I really enjoyed reading Annabel Martín's "Critical Basque Studies" about a month ago and its equally interesting now.  In particular, I like her suggestion, following Adrienne Rich, that literature slows down the intelligible world and brings us metaphorically to the unintelligible or invisible.

In the case of literature, this would entail a writer's unique struggle with language to name the unknown, with the writer's attempt to give form through metaphor to the unintelligible, with being truthful to the complexity of reality, with learning how to suspend a "netted bridge over a gorge."  (177)
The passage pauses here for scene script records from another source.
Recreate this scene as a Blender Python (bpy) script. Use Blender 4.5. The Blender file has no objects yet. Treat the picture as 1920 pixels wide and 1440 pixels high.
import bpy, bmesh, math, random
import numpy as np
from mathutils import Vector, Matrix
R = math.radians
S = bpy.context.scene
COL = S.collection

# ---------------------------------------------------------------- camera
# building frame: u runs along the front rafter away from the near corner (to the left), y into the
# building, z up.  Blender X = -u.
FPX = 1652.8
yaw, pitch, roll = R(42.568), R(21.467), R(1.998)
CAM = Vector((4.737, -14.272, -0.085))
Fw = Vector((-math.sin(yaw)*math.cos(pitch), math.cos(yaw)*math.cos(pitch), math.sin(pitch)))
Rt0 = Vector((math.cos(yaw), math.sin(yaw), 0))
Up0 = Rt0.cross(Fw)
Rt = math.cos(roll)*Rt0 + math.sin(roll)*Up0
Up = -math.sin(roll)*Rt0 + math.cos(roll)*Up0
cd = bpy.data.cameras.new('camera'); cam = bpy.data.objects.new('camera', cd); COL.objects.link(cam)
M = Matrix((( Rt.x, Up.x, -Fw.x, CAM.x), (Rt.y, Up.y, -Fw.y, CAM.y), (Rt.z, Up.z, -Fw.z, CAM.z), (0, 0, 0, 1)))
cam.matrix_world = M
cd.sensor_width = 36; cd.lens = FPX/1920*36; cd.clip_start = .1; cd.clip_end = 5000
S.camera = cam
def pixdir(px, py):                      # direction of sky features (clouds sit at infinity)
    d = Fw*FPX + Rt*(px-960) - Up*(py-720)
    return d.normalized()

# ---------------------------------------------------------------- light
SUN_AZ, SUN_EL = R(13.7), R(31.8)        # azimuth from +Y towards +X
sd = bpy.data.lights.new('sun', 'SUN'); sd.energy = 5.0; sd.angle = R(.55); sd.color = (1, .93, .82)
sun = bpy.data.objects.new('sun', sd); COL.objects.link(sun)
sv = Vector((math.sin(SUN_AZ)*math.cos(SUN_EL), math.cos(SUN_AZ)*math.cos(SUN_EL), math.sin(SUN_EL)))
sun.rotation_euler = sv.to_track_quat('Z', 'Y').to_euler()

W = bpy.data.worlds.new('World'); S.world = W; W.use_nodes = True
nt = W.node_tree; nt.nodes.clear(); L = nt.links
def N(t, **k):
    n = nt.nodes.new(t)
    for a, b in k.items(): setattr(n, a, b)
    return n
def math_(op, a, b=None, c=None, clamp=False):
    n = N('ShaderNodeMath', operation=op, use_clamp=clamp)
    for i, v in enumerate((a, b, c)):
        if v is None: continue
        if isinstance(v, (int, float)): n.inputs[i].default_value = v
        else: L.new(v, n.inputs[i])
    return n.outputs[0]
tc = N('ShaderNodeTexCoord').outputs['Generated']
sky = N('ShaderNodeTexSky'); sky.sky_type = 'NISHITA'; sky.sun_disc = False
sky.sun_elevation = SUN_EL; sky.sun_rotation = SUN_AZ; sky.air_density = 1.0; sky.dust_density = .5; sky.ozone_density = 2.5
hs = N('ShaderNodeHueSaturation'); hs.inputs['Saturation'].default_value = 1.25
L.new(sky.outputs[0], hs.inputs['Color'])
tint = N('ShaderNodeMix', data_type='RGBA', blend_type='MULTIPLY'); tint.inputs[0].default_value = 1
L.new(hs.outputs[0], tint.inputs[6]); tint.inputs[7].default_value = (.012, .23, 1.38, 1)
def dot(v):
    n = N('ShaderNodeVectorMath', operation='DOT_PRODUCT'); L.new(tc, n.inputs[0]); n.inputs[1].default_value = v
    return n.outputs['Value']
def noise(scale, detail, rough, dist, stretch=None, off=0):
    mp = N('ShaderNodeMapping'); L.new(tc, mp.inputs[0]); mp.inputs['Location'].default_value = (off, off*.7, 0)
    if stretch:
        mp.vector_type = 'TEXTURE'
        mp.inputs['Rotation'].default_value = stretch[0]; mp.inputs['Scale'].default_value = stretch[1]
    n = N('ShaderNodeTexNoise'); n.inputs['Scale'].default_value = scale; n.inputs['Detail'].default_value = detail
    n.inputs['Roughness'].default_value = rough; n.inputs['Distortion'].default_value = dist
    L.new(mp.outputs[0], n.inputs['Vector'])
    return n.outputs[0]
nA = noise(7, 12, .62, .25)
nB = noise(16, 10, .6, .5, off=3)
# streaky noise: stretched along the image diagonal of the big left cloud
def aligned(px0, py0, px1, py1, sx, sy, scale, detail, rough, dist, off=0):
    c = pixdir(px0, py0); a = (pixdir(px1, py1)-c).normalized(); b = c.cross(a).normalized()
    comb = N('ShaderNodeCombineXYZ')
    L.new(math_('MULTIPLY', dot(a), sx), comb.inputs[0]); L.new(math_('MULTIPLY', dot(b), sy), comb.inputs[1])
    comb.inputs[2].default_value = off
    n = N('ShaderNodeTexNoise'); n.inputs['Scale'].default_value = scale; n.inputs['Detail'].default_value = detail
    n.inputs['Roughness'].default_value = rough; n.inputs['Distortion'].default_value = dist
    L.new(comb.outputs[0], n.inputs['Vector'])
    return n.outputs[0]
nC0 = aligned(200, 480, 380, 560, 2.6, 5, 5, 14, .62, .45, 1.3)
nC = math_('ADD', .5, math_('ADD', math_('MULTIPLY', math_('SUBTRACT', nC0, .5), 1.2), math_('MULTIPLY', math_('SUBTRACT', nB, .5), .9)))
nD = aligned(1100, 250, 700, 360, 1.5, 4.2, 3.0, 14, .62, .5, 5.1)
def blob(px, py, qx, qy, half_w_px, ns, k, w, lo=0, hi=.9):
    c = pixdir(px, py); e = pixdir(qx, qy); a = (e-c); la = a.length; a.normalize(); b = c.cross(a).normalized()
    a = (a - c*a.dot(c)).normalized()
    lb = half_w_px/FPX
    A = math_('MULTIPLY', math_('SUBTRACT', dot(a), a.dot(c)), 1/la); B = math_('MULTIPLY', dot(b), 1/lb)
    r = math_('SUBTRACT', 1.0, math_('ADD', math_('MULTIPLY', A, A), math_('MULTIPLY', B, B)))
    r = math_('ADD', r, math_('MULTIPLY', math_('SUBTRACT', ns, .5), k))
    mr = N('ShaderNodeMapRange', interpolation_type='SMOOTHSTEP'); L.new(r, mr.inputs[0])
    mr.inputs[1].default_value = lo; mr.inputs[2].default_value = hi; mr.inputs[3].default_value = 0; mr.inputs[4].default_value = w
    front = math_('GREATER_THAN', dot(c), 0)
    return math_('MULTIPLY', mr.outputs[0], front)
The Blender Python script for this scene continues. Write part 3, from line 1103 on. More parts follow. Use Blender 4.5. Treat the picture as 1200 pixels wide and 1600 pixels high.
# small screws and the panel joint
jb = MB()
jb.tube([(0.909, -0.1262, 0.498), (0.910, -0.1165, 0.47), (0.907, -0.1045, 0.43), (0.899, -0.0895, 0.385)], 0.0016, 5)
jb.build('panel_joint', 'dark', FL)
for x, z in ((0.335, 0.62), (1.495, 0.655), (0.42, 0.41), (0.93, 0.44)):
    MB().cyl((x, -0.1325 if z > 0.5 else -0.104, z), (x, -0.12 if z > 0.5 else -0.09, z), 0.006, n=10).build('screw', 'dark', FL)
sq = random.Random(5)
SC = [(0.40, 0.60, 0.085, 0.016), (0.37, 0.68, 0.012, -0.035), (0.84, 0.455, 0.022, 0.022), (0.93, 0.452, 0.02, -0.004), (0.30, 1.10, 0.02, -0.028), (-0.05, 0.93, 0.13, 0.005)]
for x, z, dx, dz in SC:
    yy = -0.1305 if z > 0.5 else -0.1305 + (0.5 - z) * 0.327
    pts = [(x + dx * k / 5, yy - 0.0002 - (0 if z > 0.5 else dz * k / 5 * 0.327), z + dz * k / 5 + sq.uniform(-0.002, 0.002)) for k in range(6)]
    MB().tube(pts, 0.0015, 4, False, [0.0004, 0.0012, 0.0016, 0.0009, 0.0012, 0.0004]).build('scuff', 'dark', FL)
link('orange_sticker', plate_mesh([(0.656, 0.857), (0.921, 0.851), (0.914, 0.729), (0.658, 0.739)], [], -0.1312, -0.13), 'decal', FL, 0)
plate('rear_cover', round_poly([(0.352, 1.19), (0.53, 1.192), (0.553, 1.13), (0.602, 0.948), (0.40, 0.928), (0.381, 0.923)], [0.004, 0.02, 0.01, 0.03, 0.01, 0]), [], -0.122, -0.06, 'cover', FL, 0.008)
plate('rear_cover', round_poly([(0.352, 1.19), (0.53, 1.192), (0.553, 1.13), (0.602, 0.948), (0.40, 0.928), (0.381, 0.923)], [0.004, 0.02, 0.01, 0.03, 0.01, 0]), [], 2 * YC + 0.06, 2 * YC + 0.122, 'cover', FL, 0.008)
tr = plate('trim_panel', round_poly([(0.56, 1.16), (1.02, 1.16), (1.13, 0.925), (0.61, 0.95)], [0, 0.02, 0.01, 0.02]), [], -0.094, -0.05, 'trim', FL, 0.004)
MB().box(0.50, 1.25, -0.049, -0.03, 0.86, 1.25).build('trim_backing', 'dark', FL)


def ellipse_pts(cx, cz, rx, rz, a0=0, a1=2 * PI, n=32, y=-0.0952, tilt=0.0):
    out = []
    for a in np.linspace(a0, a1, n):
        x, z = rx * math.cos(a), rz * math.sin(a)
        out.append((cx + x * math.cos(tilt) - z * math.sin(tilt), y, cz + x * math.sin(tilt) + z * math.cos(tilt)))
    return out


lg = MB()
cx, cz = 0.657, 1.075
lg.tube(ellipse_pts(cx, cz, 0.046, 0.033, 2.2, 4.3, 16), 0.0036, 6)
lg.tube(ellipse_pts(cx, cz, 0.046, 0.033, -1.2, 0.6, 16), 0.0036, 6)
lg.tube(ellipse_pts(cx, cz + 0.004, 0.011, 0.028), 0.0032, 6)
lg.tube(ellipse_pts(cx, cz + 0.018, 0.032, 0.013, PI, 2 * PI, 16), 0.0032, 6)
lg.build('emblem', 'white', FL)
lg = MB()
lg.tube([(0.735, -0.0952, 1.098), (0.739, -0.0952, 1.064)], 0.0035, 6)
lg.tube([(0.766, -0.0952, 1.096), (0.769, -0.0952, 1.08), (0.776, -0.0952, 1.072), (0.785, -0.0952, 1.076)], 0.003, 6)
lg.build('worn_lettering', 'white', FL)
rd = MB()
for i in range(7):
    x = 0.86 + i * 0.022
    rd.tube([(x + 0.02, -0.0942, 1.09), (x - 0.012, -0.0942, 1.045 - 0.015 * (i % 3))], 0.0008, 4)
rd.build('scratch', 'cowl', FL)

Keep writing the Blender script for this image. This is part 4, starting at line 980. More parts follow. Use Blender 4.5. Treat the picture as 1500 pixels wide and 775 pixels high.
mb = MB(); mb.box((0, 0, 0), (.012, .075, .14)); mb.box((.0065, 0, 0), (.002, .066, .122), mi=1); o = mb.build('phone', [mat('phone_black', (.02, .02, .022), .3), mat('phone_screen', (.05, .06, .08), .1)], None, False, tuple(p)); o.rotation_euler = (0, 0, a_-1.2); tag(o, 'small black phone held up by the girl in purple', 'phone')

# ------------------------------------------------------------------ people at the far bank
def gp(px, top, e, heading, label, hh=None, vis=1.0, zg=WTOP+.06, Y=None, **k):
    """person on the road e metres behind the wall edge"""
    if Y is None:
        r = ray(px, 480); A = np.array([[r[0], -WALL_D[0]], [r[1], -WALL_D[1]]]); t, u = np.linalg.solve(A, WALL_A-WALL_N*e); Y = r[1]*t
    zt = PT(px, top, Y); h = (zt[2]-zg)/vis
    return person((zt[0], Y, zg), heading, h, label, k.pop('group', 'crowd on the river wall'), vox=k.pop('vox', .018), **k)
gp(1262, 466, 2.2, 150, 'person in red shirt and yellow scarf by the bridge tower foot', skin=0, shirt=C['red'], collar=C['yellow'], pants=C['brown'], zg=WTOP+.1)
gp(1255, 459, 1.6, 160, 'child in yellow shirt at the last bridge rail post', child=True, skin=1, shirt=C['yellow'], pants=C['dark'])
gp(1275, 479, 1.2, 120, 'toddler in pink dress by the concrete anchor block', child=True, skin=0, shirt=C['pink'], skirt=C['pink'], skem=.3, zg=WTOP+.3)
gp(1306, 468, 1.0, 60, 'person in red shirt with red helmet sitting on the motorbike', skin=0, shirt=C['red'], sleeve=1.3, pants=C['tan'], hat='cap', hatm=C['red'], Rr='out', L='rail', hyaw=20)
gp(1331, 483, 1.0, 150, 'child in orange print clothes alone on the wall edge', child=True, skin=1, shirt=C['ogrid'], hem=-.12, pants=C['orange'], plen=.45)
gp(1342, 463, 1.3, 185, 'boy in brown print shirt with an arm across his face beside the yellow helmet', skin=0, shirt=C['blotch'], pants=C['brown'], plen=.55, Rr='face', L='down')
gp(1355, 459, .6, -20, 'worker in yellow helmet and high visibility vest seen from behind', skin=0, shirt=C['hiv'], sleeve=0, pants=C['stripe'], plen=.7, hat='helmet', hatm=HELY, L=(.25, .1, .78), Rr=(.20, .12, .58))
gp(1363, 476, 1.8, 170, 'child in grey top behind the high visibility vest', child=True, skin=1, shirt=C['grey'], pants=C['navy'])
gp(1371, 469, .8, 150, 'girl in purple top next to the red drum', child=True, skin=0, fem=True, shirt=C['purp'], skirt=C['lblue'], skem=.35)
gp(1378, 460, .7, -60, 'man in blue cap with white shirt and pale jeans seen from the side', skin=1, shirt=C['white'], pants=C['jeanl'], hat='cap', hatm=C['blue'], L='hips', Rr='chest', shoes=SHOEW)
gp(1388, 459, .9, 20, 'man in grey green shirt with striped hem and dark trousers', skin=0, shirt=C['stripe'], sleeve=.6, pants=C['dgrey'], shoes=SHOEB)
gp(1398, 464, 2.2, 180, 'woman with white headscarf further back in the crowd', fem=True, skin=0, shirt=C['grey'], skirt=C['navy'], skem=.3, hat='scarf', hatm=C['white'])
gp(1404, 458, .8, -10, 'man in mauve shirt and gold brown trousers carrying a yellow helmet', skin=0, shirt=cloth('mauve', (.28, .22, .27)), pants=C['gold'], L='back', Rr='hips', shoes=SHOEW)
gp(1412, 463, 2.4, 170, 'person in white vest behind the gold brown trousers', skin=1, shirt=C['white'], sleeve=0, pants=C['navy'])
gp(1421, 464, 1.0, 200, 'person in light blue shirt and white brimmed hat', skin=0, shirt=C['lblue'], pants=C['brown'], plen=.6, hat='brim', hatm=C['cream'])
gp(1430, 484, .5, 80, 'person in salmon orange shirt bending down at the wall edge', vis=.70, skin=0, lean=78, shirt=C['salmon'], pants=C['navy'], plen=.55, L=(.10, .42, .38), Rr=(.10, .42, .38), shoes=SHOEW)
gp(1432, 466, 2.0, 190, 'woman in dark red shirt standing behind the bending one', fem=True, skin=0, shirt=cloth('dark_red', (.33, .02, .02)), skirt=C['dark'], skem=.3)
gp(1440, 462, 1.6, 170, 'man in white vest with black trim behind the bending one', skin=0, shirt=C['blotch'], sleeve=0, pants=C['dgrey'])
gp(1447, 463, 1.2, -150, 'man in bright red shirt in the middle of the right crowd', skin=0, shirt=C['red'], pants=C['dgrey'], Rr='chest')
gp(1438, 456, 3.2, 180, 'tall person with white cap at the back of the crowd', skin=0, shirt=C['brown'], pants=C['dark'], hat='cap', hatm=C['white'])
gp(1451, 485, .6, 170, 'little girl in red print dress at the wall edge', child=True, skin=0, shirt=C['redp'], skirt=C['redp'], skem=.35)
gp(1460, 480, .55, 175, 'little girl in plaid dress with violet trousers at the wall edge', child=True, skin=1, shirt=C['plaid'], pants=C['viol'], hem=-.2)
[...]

The literary attitude calms down its objects of inquiry, categories that no longer merely consist of books but a plethora of cultural objects.  Martín is shy to utterly shun literature in the face of cooler, shiner texts.  Yet she does not discount the importance of other mediums (nor do I).  Instead, she looks back to the literary as a way to again urge for engaged questioning in the public sphere.  This has everything to do with my work on causality between Merleau-Ponty and Lezama Lima, which attempts to evaluate their forms of phenomenology in relationship to object-oriented thinking (including poetics and ontology).  The category of the unintelligible might be extended to consider the invisible, the unthinkable and the horrific, to name a few.  Literature gives a space to engage the gaps and holes in human thinking, not necessarily to provide neat answers but to unravel their yarns in messy situations.